Sean: Yeah, one thing that everyone's been talking about for a while, and obviously including here at South By, is load growth. Just to put this in context, here in Texas, our peak load is about 85GW. And we've been adding maybe like 1 to 2GW a year for quite a time now. We are set to almost double that amount in the next five years. So up to 150GW on the low end up to 110, maybe 130, up to 150GW. So that's like 50GW of new load by 2030.
Zac: And what's driving that generally?
Sean: So great question. You hear a lot about the role of data centers and AI and compute. That is a big deal. But it's actually also just other economic growth in particular sort of at the industrial and the commercial levels. So for instance, Houston, is set to literally double its entire you know, energy, demand. And that's primarily actually sort of the port, other types of commercial industrial, not so much actually data centers.

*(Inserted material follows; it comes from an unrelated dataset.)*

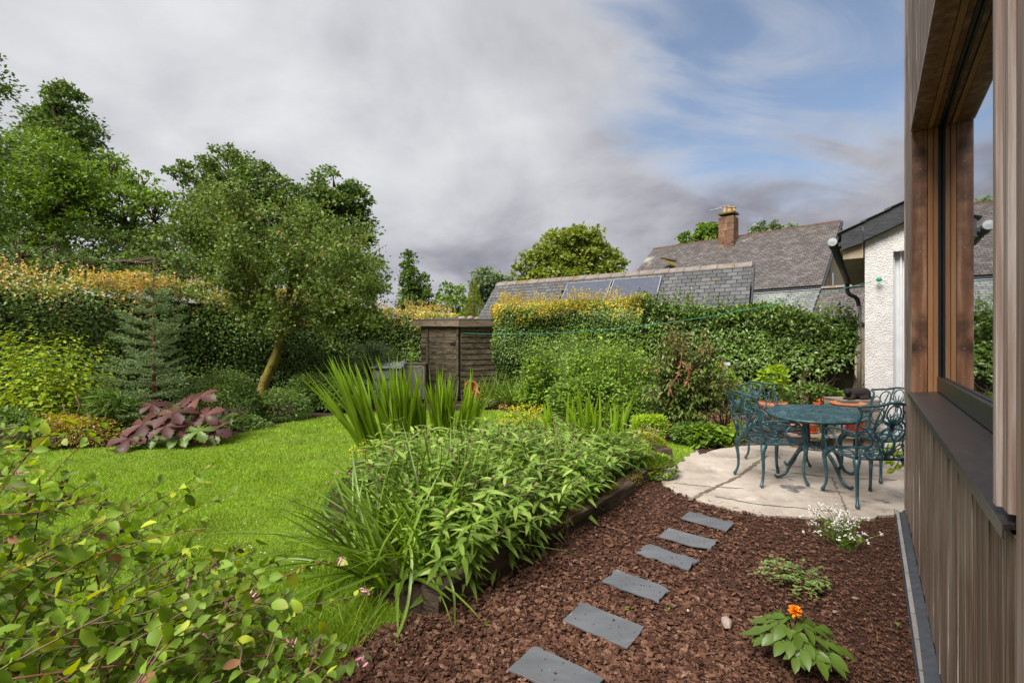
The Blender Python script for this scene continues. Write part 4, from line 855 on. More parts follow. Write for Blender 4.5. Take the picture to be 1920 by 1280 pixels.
def conifer(name, label, u, vt, vb, w, Y, mat, n=9000, leaf=.14, cat='conifer', pw=.8):
    t, b = at(u, vt, Y), at(u, vb, Y); base = Vector((t.x, Y, 0)); T = thing(name, label, cat, base); H = t.z; wd = w*Y/F
    q = rng.random(n)**.6; z = H*(1-q)+.2*q; r = wd*(q**pw)*(.55+.5*rng.random(n))*(1+.18*np.sin(z*7+rng.random(n))); a = rng.uniform(0, 6.283, n); r *= 1+.22*np.sin(a*5+z*2.2)
    P = np.c_[base.x+r*np.cos(a), base.y+r*np.sin(a), z]; D = np.c_[np.cos(a)*.5, np.sin(a)*.5, np.full(n, .8)]+rng.normal(0, .2, (n, 3))
    foliage('crown', T, P, D, rdir(n, .2)+np.c_[np.cos(a), np.sin(a), np.zeros(n)], leaf*rng.uniform(.6, 1.3, n), leaf*.35, T_DIA, mat, .1, rel=base)
    MB().tube([(0, 0, 0), (0, 0, H*.95)], [.14, .02], 8).obj('trunk', M_bark, T, smooth=True)
tree('dark_conifer', 'dark pointed evergreen just right of the apple tree crown on the skyline', [(766, 476, 6), (766, 494, 10), (767, 515, 15), (793, 520, 8), (768, 540, 20), (795, 545, 13), (770, 570, 24), (798, 575, 18), (764, 600, 28), (800, 605, 22)], 18, L_dark, dens=7, leaf=.12, dy=.3, per=80)
conifer('golden_cypress', 'small yellow green cone shaped conifer left of the garage roof', 888, 522, 640, 40, 17.5, L_gold if False else L_olive, 7000, .10)

def hedge(name, label, path, ztop, thick, nf, nt, L, asp, mats, tip_h=.5, tips=True, tmpl=T_DIA, zb=0.0, bare=None, seed=1.0, shoots=0, core=True, group=None):
    base = Vector((*path[0], 0)); T = thing(name, label, 'hedge', base, group=group); pts = sm(path); seg = np.linalg.norm(np.diff(pts, axis=0), axis=1); cum = np.r_[0, np.cumsum(seg)]; tot = cum[-1]
    def pos(s):
        i = np.clip(np.searchsorted(cum, s)-1, 0, len(seg)-1); t = (s-cum[i])/seg[i]; p = pts[i]+(pts[i+1]-pts[i])*t[:, None]; d = (pts[i+1]-pts[i])/seg[i][:, None]; return p, np.c_[d[:, 1], -d[:, 0]]   # outward = right of the path
    def zt(s): return np.interp(s/tot, np.linspace(0, 1, len(ztop)), ztop)
    s = rng.random(nf)*tot; p, o = pos(s); h = zt(s); z = zb+(h-zb)*rng.random(nf)**.9
    Q = np.c_[p, z]; dep = rng.random(nf)**1.5*.26 - wob(Q, 1.1, .30, seed) + np.clip((z-h+.5)/.5, 0, 1)**2*.16
    P = np.c_[p-o*dep[:, None], z]
    Nn = np.c_[o*.75, np.full(nf, .75)]+rng.normal(0, .38, (nf, 3)); D = np.c_[o*.5, np.full(nf, -.35)]+rng.normal(0, .5, (nf, 3))
    if bare is not None: keep = rng.random(nf) < bare(s/tot, z); P, Nn, D, s, z, h = P[keep], Nn[keep], D[keep], s[keep], z[keep], h[keep]
    s2 = rng.random(nt)*tot; p2, o2 = pos(s2); w = rng.random(nt)*thick; Q2 = np.c_[p2-o2*w[:, None], zt(s2)]; z2 = zt(s2)+wob(Q2, 1.3, .22, seed+2)-rng.random(nt)**2*.22
    z2 -= .18*np.clip(1-w/.25, 0, 1)**2
    P = np.vstack([P, np.c_[Q2[:, :2], z2]]); Nn = np.vstack([Nn, rng.normal(0, .45, (nt, 3))+[0, 0, .9]]); D = np.vstack([D, rng.normal(0, .6, (nt, 3))+[0, 0, .15]]); hh = np.r_[z-h, np.zeros(nt)]; n = len(P)
    mi = np.zeros(n, int)
    if tips:
        jag = .12*np.sin(P[:, 0]*5+P[:, 1]*3)+.08*np.sin(P[:, 0]*11)
        pm_ = .62+.38*np.sin(P[:, 0]*2.1+P[:, 1]*1.3)*np.sin(P[:, 0]*.9+2)+.12*np.sin(P[:, 0]*9); pr = pm_.clip(.30 if len(path) > 3 else .62, 1)*np.clip((hh+tip_h+jag)/(tip_h*.85), 0, 1)**2.0*tips; mi = (rng.random(n) < pr).astype(int)
    Lf = L*rng.uniform(.7, 1.25, n)
    foliage('foliage', T, P, D, Nn, Lf, Lf*asp, tmpl, mats, .15, mi=mi, rel=base)
    if shoots:
        s3 = rng.random(shoots)*tot; p3, o3 = pos(s3); w = rng.random(shoots)**1.4*thick; b = np.c_[p3-o3*w[:, None], zt(s3)-.05+wob(np.c_[p3, s3], 1.4, .1, seed)]; Pn, Dn, sb = [], [], MB()
        H = rng.uniform(.08, .34, shoots)
        for i in range(shoots):
            ln = Vector((random.gauss(0, .15), random.gauss(0, .15), 1))*H[i]; sb.tube([Vector(b[i])-base, Vector(b[i])+ln-base], [.003, .0015], 3, cap=False)
            for k in range(7): Pn.append(Vector(b[i])+ln*(k+1)/7); Dn.append((random.gauss(0, 1), random.gauss(0, 1), .7))
        n = len(Pn); foliage('young_shoots', T, Pn, Dn, rdir(n, .6), L*rng.uniform(.6, 1.0, n), L*asp*.85, tmpl, mats[1] if tips else mats[0], .1, rel=base)
        tag(sb.obj('shoot_stems', M_brownstem, T), kind='stuff')
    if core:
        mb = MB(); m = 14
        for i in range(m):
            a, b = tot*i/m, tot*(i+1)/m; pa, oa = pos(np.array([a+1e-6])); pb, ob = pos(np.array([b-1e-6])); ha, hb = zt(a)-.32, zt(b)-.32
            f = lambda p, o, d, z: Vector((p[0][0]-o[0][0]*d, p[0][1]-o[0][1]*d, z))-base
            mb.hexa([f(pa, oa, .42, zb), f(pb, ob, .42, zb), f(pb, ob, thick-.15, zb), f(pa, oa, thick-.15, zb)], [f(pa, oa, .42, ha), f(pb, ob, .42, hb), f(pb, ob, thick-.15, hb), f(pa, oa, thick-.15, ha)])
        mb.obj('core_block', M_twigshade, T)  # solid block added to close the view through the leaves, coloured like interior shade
    return T, pos, tot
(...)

So it is a whole mix.
To get a kind of a sense for where this load is going to get filled all you need to do is take a look at the interconnection pipeline. The interconnection pipeline is about 200,000MW or 200 gigs of different types of projects that are trying to basically get you know, interconnected into the grid. Of those 200,000MW, like 10,000 to 15,000 are gas and everything else is wind and solar. Probably some battery in there as well. Meaning so basically 95% of everything the market is telling us it is trying to build in and is going to build is basically wind, solar and battery.

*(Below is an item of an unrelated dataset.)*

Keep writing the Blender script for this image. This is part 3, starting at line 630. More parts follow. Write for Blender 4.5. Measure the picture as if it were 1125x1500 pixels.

And the reason for this is multiple but very simple. Number one, they are the cheapest and the fastest to build sources of energy end to end from sort of idea to sort of you know, electrons flowing. It's about three years for solar and wind minimum five years for a gas project.
Zac: There's a huge backlog for getting gas.
Sean: Exactly. And so even taking that aside, the supply chain for gas is, you basically can't buy a generator.
So, you know, Texas has this energy fund, this $5 billion sort of slush fund of super low-cost loans, pretty much, I think, thrown as a bone to the oil and gas industry to build these guys peaker plants.
Zac: Ostensibly to build some more baseload, right?
Sean: Yeah. Exactly. For dispatchable load. We've seen NG basically pull out saying we can't actually fulfill this.
NRG, which is the largest energy producer integrated energy producer and utility in the state of Texas, 100% gas company in terms of like what they build in their portfolio, they had to literally sign an agreement with GE Vernova that makes gas turbines and another company, almost to like vertically integrate back into gas. And if you look into that contract, they were going to only get two turbines delivered before 2030.
Zac: Just before we were looking at the ERCOT app right.
Sean: Yeah.
Zac: It showed what the current fuel mix is for power generation in Texas. And it's currently 80% low carbon, which is really interesting, on a regular day.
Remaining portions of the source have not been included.